### What is needed
Lines before the one containing "i_ = np.arange(159)[:, None]" are excluded; retype that line and all remaining lines of the material exactly.

***** Material provided *****

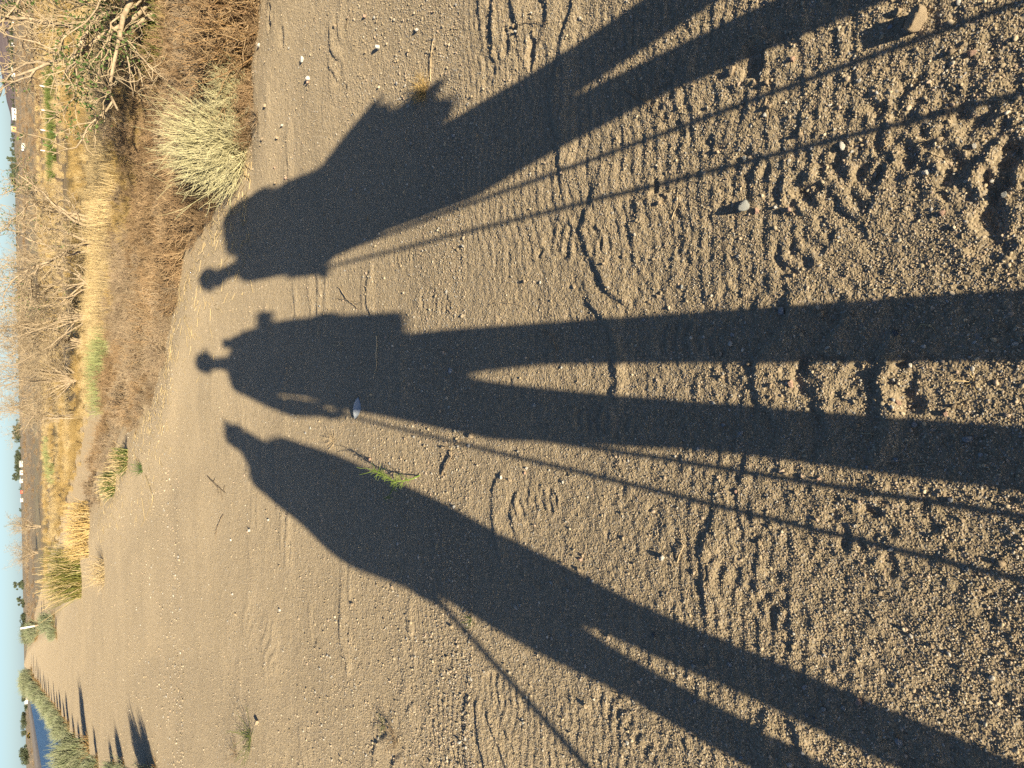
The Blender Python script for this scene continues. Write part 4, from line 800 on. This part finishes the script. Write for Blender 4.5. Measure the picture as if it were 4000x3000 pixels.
M_WHITE = mat('white_wall', (0.72, 0.7, 0.66), (0.8, 0.78, 0.74), 2); M_ORANGE = mat('orange_wall', (0.6, 0.36, 0.14), (0.66, 0.42, 0.18), 2); M_ROOF = mat('grey_roof', (0.4, 0.38, 0.36), (0.5, 0.47, 0.44), 2)
M_RED = mat('red_roof', (0.45, 0.1, 0.06), (0.5, 0.13, 0.08), 2); M_GLASS = mat('window_glass', (0.03, 0.04, 0.05), None, 2, rough=.15, spec=.5); M_YEL = mat('yellow_paint', (0.7, 0.45, 0.06), None, 2, rough=.5)
M_POST = mat('weathered_post', (0.3, 0.22, 0.15), (0.4, 0.3, 0.2), 5); M_TYRE = mat('tyre_rubber', (0.02, 0.02, 0.02), None, 2)
def box_geo(x0, x1, y0, y1, z0, z1):
    V = np.array([(x, y_, z) for z in (z0, z1) for y_ in (y0, y1) for x in (x0, x1)], float)
    return V, np.array([(0, 2, 3, 1), (4, 5, 7, 6), (0, 1, 5, 4), (2, 6, 7, 3), (0, 4, 6, 2), (1, 3, 7, 5)])
def gable(w, d, h, rise, ov=.3):
    a, b = w / 2 + ov, d / 2 + ov; t = .15
    V = [(-a, -b, h), (a, -b, h), (a, 0, h + rise), (-a, 0, h + rise), (a, b, h), (-a, b, h)]; V += [(x, y_, z + t) for x, y_, z in V]
    F = [(0, 1, 2, 3), (3, 2, 4, 5), (6, 9, 8, 7), (9, 11, 10, 8), (0, 6, 7, 1), (5, 4, 10, 11), (0, 3, 9, 6), (3, 5, 11, 9), (1, 7, 8, 2), (2, 8, 10, 4)]
    return np.array(V, float), np.array(F)
def building(name, Y, D, w, d, h, rise, wall, roof, label, nwin=3, group='far farm buildings'):
    h *= .75; rise *= .7
    r = RV * (1500 - Y) / FPX - UV * (90 - 2000) / FPX + fw; q = np.array([r[0], r[1]]) / np.hypot(r[0], r[1]) * D * 1.9
    t = empty(name, (q[0], q[1], float(hz(q[:1], q[1:2])[0]) - .05), -math.atan2(q[0], q[1]))
    gw = [box_geo(-w / 2, w / 2, -d / 2, d / 2, 0, h)]
    obj('wall', me_from('wall', *join(gw), [wall]), t); obj('roof', me_from('roof', *gable(w, d, h, rise), [roof]), t)
    obj('door', me_from('door', *box_geo(-.5, .5, -d / 2 - .06, -d / 2 - .005, .05, min(2.1, h * .8)), [M_POST]), t)
    for i in range(nwin):
        x = -w / 2 + (i + .5) * w / nwin
        if abs(x) < 1.2: x += 1.6
        f_ = obj('window', me_from('window', *box_geo(x - .6, x + .6, -d / 2 - .07, -d / 2 - .01, h * .4, h * .8), [M_ROOF]), t)
        obj('pane', me_from('pane', *box_geo(x - .5, x + .5, -d / 2 - .1, -d / 2 - .072, h * .44, h * .76), [M_GLASS]), f_)
    return tag(t, label, 'building', group)
building('white_shed', 290, 430, 7, 5, 3, .8, M_WHITE, M_WHITE, 'white shed below the purple hill')
building('white_shed', 100, 440, 2.5, 3, 2.4, .5, M_WHITE, M_ROOF, 'small pale shed behind the gnarled tree', 1)
building('white_shed', 182, 440, 2.5, 3, 2.6, .5, M_WHITE, M_ROOF, 'small white hut among the far trees', 1)
building('white_barn', 452, 380, 9, 6, 3, 1.0, M_WHITE, M_WHITE, 'long white barn at the foot of the hill slope', 4)
building('orange_house', 511, 380, 4.2, 5, 4.2, 1.0, M_ORANGE, M_ROOF, 'orange walled house near the hill foot', 2)
building('white_house', 1812, 410, 5.5, 5, 2.8, 1.0, M_WHITE, M_ROOF, 'white farm house below dark trees', 3)
building('white_house', 1846, 410, 4.0, 5, 2.6, .9, M_WHITE, M_ROOF, 'white farm building with a bluish door', 2)
building('white_house', 1878, 410, 3.5, 4, 2.8, .4, M_WHITE, M_WHITE, 'boxy white building left of the farm', 1)
building('red_house', 1921, 430, 3.2, 4, 2.0, .9, M_RED, M_RED, 'small red house on the flat horizon', 1)
building('white_shed', 1953, 430, 3.2, 4, 2.4, .6, M_WHITE, M_WHITE, 'little white shed past the red house', 1)
building('white_shed', 2680, 420, 8, 6, 2.6, .6, M_WHITE, M_WHITE, 'long white shed beyond the canal, first', 4, 'white sheds beyond the canal')
building('white_shed', 2705, 400, 6, 6, 2.2, .5, M_WHITE, M_WHITE, 'long white shed beyond the canal, middle', 3, 'white sheds beyond the canal')
building('white_shed', 2735, 390, 7, 6, 2.2, .5, M_WHITE, M_WHITE, 'long white shed beyond the canal, last', 3, 'white sheds beyond the canal')
# parked vehicles far off
def vehicle(name, X, Y, z, L, h, body, label):
    q = at(X, Y, z); t = empty(name, (q[0], q[1], float(hz(q[:1], q[1:2])[0])), .3)
    V, F = join([box_geo(-L / 2, L / 2, -.85, .85, .35, h * .62), ]); obj('body', me_from('body', V, F, [body]), t)
    V, F = box_geo(-L * .3, L * .22, -.75, .75, h * .62 + .003, h); V[4:, 0] *= .8; c_ = obj('cabin', me_from('cabin', V, F, [body]), t)
    V, F = box_geo(-L * .27, L * .19, -.79, .79, h * .68, h * .92); V[4:, 0] *= .85; obj('side_glass', me_from('side_glass', V, F, [M_GLASS]), c_)
    for sx in (-.3, .3):
        for sy in (-.86, .86):
            a = np.arange(12) * math.pi / 6; ring = [np.stack([sx * L + .34 * np.cos(a), np.full(12, sy + o_), .34 + .34 * np.sin(a)], 1) for o_ in (-.1, .1)]
            Fq = [(i, (i + 1) % 12, 12 + (i + 1) % 12, 12 + i) for i in range(12)]; V = np.concatenate(ring + [np.array([(sx * L, sy - .1, .34), (sx * L, sy + .1, .34)])])
            Ft = [((i + 1) % 12, i, 24) for i in range(12)] + [(12 + i, 12 + (i + 1) % 12, 25) for i in range(12)]
            obj('wheel', me_from('wheel', V, [np.array(Fq), np.array(Ft)], [M_TYRE]), t)
    return tag(t, label, 'vehicle', None)
for X, Y, w_, lb in ((100, 572, .55, 'larger white utility box in the field near the orange house'), (97, 584, .4, 'smaller white utility box beside the larger one in the field')):
    q = at(X, Y, -.8); t = empty('utility_box', (q[0], q[1], float(hz(q[:1], q[1:2])[0])), .3)
    obj('cabinet', me_from('cabinet', *box_geo(-w_, w_, -.3, .3, 0, w_ * 1.1), [M_WHITE]), t); obj('lid', me_from('lid', *box_geo(-w_ - .05, w_ + .05, -.36, .36, w_ * 1.1 + .003, w_ * 1.1 + .08), [M_ROOF]), t)
    tag(t, lb, 'utility box', 'white boxes in the field')
vehicle('yellow_truck', 118, 2872, -.8, 2.8, 1.5, M_YEL, 'yellow truck parked beyond the canal')
# field fence posts with white tops
for i, (X, Y) in enumerate(((246, 258), (246, 353), (247, 445), (245, 522), (240, 600))):
    q = at(X, Y, -.8); qz = float(hz(q[:1], q[1:2])[0]); t = empty('fence_post', (q[0], q[1], qz - .02))
    obj('post', me_from('post', *tubes(np.array([[(0, 0, -.1), (.01, 0, .4), (.015, 0, .85)]]), np.full((1, 3), .022), 6), [M_POST]), t)
    obj('white_cap', me_from('white_cap', *tubes(np.array([[(.015, 0, .8), (.017, 0, .9), (.02, 0, 1.0)]]), np.array([[.03, .034, .03]]), 8), [M_WHITE]), t)
    tag(t, ['thin white capped post in the field behind the gnarled tree', 'first white capped post past the gnarled tree', 'second white capped post past the gnarled tree', 'third white capped post past the gnarled tree', 'last white capped post by the bare pale patch'][i], 'post', 'white capped posts in the field')
# marker post
q = at(163, 2440, -.2); qz = float(hz(q[:1], q[1:2])[0]); t = empty('marker_post', (q[0], q[1], qz))
obj('wooden_base', me_from('wooden_base', *box_geo(-.06, .06, -.04, .04, -.1, .75), [M_POST]), t)
obj('white_panel', me_from('white_panel', *box_geo(-.085, .085, -.05, -.042, .55, 1.75), [M_WHITE]), t)
tag(t, 'white marker post on a brown base right of the track', 'post')

# hills
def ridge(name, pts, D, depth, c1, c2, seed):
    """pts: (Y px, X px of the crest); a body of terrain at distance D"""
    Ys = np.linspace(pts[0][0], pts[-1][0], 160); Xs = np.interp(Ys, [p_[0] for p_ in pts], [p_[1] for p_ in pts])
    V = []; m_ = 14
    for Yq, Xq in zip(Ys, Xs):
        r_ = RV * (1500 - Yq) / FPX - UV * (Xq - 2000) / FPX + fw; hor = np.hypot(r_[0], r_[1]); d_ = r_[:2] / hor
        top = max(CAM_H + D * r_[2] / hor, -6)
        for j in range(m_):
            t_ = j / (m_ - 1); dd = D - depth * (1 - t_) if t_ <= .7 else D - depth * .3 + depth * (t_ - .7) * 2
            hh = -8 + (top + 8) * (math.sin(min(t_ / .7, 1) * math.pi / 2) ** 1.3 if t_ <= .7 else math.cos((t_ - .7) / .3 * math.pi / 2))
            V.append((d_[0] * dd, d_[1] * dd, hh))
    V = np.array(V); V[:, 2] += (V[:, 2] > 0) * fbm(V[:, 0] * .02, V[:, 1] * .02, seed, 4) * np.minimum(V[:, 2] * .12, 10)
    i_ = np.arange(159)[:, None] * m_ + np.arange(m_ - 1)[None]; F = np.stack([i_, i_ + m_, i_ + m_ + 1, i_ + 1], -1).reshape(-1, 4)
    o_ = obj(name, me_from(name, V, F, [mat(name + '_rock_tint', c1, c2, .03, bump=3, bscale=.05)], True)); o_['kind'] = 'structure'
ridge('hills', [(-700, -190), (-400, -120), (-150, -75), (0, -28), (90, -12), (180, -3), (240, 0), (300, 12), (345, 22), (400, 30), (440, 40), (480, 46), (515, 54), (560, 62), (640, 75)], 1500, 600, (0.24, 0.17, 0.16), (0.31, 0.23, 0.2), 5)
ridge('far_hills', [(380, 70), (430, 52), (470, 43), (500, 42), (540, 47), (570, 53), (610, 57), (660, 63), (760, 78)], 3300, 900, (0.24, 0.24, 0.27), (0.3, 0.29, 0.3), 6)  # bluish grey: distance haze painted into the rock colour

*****

### Full output
    i_ = np.arange(159)[:, None] * m_ + np.arange(m_ - 1)[None]; F = np.stack([i_, i_ + m_, i_ + m_ + 1, i_ + 1], -1).reshape(-1, 4)
    o_ = obj(name, me_from(name, V, F, [mat(name + '_rock_tint', c1, c2, .03, bump=3, bscale=.05)], True)); o_['kind'] = 'structure'
ridge('hills', [(-700, -190), (-400, -120), (-150, -75), (0, -28), (90, -12), (180, -3), (240, 0), (300, 12), (345, 22), (400, 30), (440, 40), (480, 46), (515, 54), (560, 62), (640, 75)], 1500, 600, (0.24, 0.17, 0.16), (0.31, 0.23, 0.2), 5)
ridge('far_hills', [(380, 70), (430, 52), (470, 43), (500, 42), (540, 47), (570, 53), (610, 57), (660, 63), (760, 78)], 3300, 900, (0.24, 0.24, 0.27), (0.3, 0.29, 0.3), 6)  # bluish grey: distance haze painted into the rock colour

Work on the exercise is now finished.